• _ROWS_:
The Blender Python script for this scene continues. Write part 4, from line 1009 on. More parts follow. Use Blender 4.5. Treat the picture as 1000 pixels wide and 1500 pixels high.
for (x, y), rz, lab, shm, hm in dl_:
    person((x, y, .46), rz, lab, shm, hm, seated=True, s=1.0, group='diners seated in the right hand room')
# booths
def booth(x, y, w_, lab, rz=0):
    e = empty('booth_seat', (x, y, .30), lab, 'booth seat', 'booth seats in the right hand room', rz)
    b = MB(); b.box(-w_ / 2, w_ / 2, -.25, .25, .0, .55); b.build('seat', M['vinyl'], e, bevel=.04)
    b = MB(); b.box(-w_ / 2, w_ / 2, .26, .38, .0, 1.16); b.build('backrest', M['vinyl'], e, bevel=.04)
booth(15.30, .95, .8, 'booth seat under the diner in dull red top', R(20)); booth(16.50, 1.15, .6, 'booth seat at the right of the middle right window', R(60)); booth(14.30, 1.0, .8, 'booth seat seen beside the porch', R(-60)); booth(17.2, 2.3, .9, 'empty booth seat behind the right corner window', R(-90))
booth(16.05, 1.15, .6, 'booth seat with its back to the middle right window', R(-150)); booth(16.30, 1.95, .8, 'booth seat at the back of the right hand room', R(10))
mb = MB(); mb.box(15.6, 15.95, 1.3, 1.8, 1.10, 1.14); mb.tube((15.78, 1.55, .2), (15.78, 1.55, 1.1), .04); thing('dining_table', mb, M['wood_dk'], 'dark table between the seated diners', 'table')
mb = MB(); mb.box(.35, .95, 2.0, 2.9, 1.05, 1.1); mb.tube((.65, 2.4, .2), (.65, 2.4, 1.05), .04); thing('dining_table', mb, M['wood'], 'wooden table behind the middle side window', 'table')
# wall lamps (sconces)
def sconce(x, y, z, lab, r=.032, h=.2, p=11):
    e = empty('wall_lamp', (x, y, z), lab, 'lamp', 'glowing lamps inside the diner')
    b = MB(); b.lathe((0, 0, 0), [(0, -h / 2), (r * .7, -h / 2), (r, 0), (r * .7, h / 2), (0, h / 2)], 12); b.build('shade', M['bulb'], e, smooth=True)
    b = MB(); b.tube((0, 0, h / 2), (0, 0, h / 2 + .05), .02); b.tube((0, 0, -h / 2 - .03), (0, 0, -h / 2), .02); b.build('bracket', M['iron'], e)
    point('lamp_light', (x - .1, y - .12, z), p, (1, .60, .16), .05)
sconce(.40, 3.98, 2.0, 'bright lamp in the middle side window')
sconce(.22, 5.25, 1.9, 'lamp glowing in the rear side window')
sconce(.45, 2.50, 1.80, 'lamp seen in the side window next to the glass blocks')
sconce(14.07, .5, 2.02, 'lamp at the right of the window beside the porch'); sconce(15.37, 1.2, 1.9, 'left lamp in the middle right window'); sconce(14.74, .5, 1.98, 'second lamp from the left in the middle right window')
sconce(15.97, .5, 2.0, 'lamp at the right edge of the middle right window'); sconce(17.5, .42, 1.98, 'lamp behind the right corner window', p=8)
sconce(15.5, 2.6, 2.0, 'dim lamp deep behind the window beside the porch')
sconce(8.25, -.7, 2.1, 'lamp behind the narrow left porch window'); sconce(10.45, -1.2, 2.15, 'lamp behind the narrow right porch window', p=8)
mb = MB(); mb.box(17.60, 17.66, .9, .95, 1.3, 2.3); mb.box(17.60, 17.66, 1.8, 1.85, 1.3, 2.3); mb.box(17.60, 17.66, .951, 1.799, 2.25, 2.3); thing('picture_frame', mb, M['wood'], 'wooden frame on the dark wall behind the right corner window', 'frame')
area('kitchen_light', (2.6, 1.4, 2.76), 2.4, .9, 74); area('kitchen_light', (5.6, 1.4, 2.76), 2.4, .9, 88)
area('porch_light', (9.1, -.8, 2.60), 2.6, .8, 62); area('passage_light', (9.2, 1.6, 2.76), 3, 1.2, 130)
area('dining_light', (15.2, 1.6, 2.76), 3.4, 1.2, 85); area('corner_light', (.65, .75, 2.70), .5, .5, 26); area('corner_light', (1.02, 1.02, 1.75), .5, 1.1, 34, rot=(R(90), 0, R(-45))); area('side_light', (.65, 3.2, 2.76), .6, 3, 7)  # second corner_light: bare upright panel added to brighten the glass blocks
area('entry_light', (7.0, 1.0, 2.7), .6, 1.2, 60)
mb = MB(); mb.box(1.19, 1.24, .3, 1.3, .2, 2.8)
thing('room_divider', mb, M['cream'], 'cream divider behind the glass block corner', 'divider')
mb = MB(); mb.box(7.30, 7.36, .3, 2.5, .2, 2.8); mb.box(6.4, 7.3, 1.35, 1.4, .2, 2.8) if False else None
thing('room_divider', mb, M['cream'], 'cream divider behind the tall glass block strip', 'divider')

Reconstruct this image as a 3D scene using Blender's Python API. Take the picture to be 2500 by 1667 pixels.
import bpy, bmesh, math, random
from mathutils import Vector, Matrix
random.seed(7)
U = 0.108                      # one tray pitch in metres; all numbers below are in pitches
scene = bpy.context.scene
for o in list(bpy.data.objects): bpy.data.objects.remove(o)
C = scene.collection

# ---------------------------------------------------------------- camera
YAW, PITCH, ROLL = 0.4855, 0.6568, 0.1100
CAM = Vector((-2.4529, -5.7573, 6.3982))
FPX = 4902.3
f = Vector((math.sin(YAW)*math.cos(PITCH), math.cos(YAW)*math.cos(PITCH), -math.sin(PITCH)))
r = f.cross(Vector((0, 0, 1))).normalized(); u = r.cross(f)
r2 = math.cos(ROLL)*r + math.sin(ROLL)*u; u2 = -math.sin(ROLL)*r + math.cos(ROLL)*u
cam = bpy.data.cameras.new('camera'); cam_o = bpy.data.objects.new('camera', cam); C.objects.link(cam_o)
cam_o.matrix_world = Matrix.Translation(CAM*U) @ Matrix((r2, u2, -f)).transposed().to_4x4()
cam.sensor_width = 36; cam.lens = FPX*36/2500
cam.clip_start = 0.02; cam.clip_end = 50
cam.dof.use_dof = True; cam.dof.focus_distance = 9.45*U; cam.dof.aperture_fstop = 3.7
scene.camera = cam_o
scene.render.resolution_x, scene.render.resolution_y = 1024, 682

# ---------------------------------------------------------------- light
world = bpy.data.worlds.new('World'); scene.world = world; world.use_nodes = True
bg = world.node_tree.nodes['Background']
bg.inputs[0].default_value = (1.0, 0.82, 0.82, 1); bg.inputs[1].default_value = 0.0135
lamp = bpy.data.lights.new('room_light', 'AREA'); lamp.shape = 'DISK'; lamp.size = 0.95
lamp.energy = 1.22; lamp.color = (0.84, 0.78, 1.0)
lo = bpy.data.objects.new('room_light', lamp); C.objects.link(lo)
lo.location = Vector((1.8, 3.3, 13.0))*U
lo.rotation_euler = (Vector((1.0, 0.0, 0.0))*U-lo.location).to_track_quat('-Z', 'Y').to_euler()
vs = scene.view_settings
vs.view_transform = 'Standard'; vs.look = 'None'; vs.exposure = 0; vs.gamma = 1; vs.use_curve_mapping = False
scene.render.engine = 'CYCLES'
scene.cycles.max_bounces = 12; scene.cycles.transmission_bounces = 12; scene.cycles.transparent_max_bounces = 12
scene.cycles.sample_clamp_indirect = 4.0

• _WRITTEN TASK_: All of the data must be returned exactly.

• _WORKED ANSWER_:
The Blender Python script for this scene continues. Write part 4, from line 1009 on. More parts follow. Use Blender 4.5. Treat the picture as 1000 pixels wide and 1500 pixels high.
for (x, y), rz, lab, shm, hm in dl_:
    person((x, y, .46), rz, lab, shm, hm, seated=True, s=1.0, group='diners seated in the right hand room')
# booths
def booth(x, y, w_, lab, rz=0):
    e = empty('booth_seat', (x, y, .30), lab, 'booth seat', 'booth seats in the right hand room', rz)
    b = MB(); b.box(-w_ / 2, w_ / 2, -.25, .25, .0, .55); b.build('seat', M['vinyl'], e, bevel=.04)
    b = MB(); b.box(-w_ / 2, w_ / 2, .26, .38, .0, 1.16); b.build('backrest', M['vinyl'], e, bevel=.04)
booth(15.30, .95, .8, 'booth seat under the diner in dull red top', R(20)); booth(16.50, 1.15, .6, 'booth seat at the right of the middle right window', R(60)); booth(14.30, 1.0, .8, 'booth seat seen beside the porch', R(-60)); booth(17.2, 2.3, .9, 'empty booth seat behind the right corner window', R(-90))
booth(16.05, 1.15, .6, 'booth seat with its back to the middle right window', R(-150)); booth(16.30, 1.95, .8, 'booth seat at the back of the right hand room', R(10))
mb = MB(); mb.box(15.6, 15.95, 1.3, 1.8, 1.10, 1.14); mb.tube((15.78, 1.55, .2), (15.78, 1.55, 1.1), .04); thing('dining_table', mb, M['wood_dk'], 'dark table between the seated diners', 'table')
mb = MB(); mb.box(.35, .95, 2.0, 2.9, 1.05, 1.1); mb.tube((.65, 2.4, .2), (.65, 2.4, 1.05), .04); thing('dining_table', mb, M['wood'], 'wooden table behind the middle side window', 'table')
# wall lamps (sconces)
def sconce(x, y, z, lab, r=.032, h=.2, p=11):
    e = empty('wall_lamp', (x, y, z), lab, 'lamp', 'glowing lamps inside the diner')
    b = MB(); b.lathe((0, 0, 0), [(0, -h / 2), (r * .7, -h / 2), (r, 0), (r * .7, h / 2), (0, h / 2)], 12); b.build('shade', M['bulb'], e, smooth=True)
    b = MB(); b.tube((0, 0, h / 2), (0, 0, h / 2 + .05), .02); b.tube((0, 0, -h / 2 - .03), (0, 0, -h / 2), .02); b.build('bracket', M['iron'], e)
    point('lamp_light', (x - .1, y - .12, z), p, (1, .60, .16), .05)
sconce(.40, 3.98, 2.0, 'bright lamp in the middle side window')
sconce(.22, 5.25, 1.9, 'lamp glowing in the rear side window')
sconce(.45, 2.50, 1.80, 'lamp seen in the side window next to the glass blocks')
sconce(14.07, .5, 2.02, 'lamp at the right of the window beside the porch'); sconce(15.37, 1.2, 1.9, 'left lamp in the middle right window'); sconce(14.74, .5, 1.98, 'second lamp from the left in the middle right window')
sconce(15.97, .5, 2.0, 'lamp at the right edge of the middle right window'); sconce(17.5, .42, 1.98, 'lamp behind the right corner window', p=8)
sconce(15.5, 2.6, 2.0, 'dim lamp deep behind the window beside the porch')
sconce(8.25, -.7, 2.1, 'lamp behind the narrow left porch window'); sconce(10.45, -1.2, 2.15, 'lamp behind the narrow right porch window', p=8)
mb = MB(); mb.box(17.60, 17.66, .9, .95, 1.3, 2.3); mb.box(17.60, 17.66, 1.8, 1.85, 1.3, 2.3); mb.box(17.60, 17.66, .951, 1.799, 2.25, 2.3); thing('picture_frame', mb, M['wood'], 'wooden frame on the dark wall behind the right corner window', 'frame')
area('kitchen_light', (2.6, 1.4, 2.76), 2.4, .9, 74); area('kitchen_light', (5.6, 1.4, 2.76), 2.4, .9, 88)
area('porch_light', (9.1, -.8, 2.60), 2.6, .8, 62); area('passage_light', (9.2, 1.6, 2.76), 3, 1.2, 130)
area('dining_light', (15.2, 1.6, 2.76), 3.4, 1.2, 85); area('corner_light', (.65, .75, 2.70), .5, .5, 26); area('corner_light', (1.02, 1.02, 1.75), .5, 1.1, 34, rot=(R(90), 0, R(-45))); area('side_light', (.65, 3.2, 2.76), .6, 3, 7)  # second corner_light: bare upright panel added to brighten the glass blocks
area('entry_light', (7.0, 1.0, 2.7), .6, 1.2, 60)
mb = MB(); mb.box(1.19, 1.24, .3, 1.3, .2, 2.8)
thing('room_divider', mb, M['cream'], 'cream divider behind the glass block corner', 'divider')
mb = MB(); mb.box(7.30, 7.36, .3, 2.5, .2, 2.8); mb.box(6.4, 7.3, 1.35, 1.4, .2, 2.8) if False else None
thing('room_divider', mb, M['cream'], 'cream divider behind the tall glass block strip', 'divider')

Reconstruct this image as a 3D scene using Blender's Python API. Take the picture to be 2500 by 1667 pixels.
import bpy, bmesh, math, random
from mathutils import Vector, Matrix
random.seed(7)
U = 0.108                      # one tray pitch in metres; all numbers below are in pitches
scene = bpy.context.scene
for o in list(bpy.data.objects): bpy.data.objects.remove(o)
C = scene.collection

# ---------------------------------------------------------------- camera
YAW, PITCH, ROLL = 0.4855, 0.6568, 0.1100
CAM = Vector((-2.4529, -5.7573, 6.3982))
FPX = 4902.3
f = Vector((math.sin(YAW)*math.cos(PITCH), math.cos(YAW)*math.cos(PITCH), -math.sin(PITCH)))
r = f.cross(Vector((0, 0, 1))).normalized(); u = r.cross(f)
r2 = math.cos(ROLL)*r + math.sin(ROLL)*u; u2 = -math.sin(ROLL)*r + math.cos(ROLL)*u
cam = bpy.data.cameras.new('camera'); cam_o = bpy.data.objects.new('camera', cam); C.objects.link(cam_o)
cam_o.matrix_world = Matrix.Translation(CAM*U) @ Matrix((r2, u2, -f)).transposed().to_4x4()
cam.sensor_width = 36; cam.lens = FPX*36/2500
cam.clip_start = 0.02; cam.clip_end = 50
cam.dof.use_dof = True; cam.dof.focus_distance = 9.45*U; cam.dof.aperture_fstop = 3.7
scene.camera = cam_o
scene.render.resolution_x, scene.render.resolution_y = 1024, 682

# ---------------------------------------------------------------- light
world = bpy.data.worlds.new('World'); scene.world = world; world.use_nodes = True
bg = world.node_tree.nodes['Background']
bg.inputs[0].default_value = (1.0, 0.82, 0.82, 1); bg.inputs[1].default_value = 0.0135
lamp = bpy.data.lights.new('room_light', 'AREA'); lamp.shape = 'DISK'; lamp.size = 0.95
lamp.energy = 1.22; lamp.color = (0.84, 0.78, 1.0)
lo = bpy.data.objects.new('room_light', lamp); C.objects.link(lo)
lo.location = Vector((1.8, 3.3, 13.0))*U
lo.rotation_euler = (Vector((1.0, 0.0, 0.0))*U-lo.location).to_track_quat('-Z', 'Y').to_euler()
vs = scene.view_settings
vs.view_transform = 'Standard'; vs.look = 'None'; vs.exposure = 0; vs.gamma = 1; vs.use_curve_mapping = False
scene.render.engine = 'CYCLES'
scene.cycles.max_bounces = 12; scene.cycles.transmission_bounces = 12; scene.cycles.transparent_max_bounces = 12
scene.cycles.sample_clamp_indirect = 4.0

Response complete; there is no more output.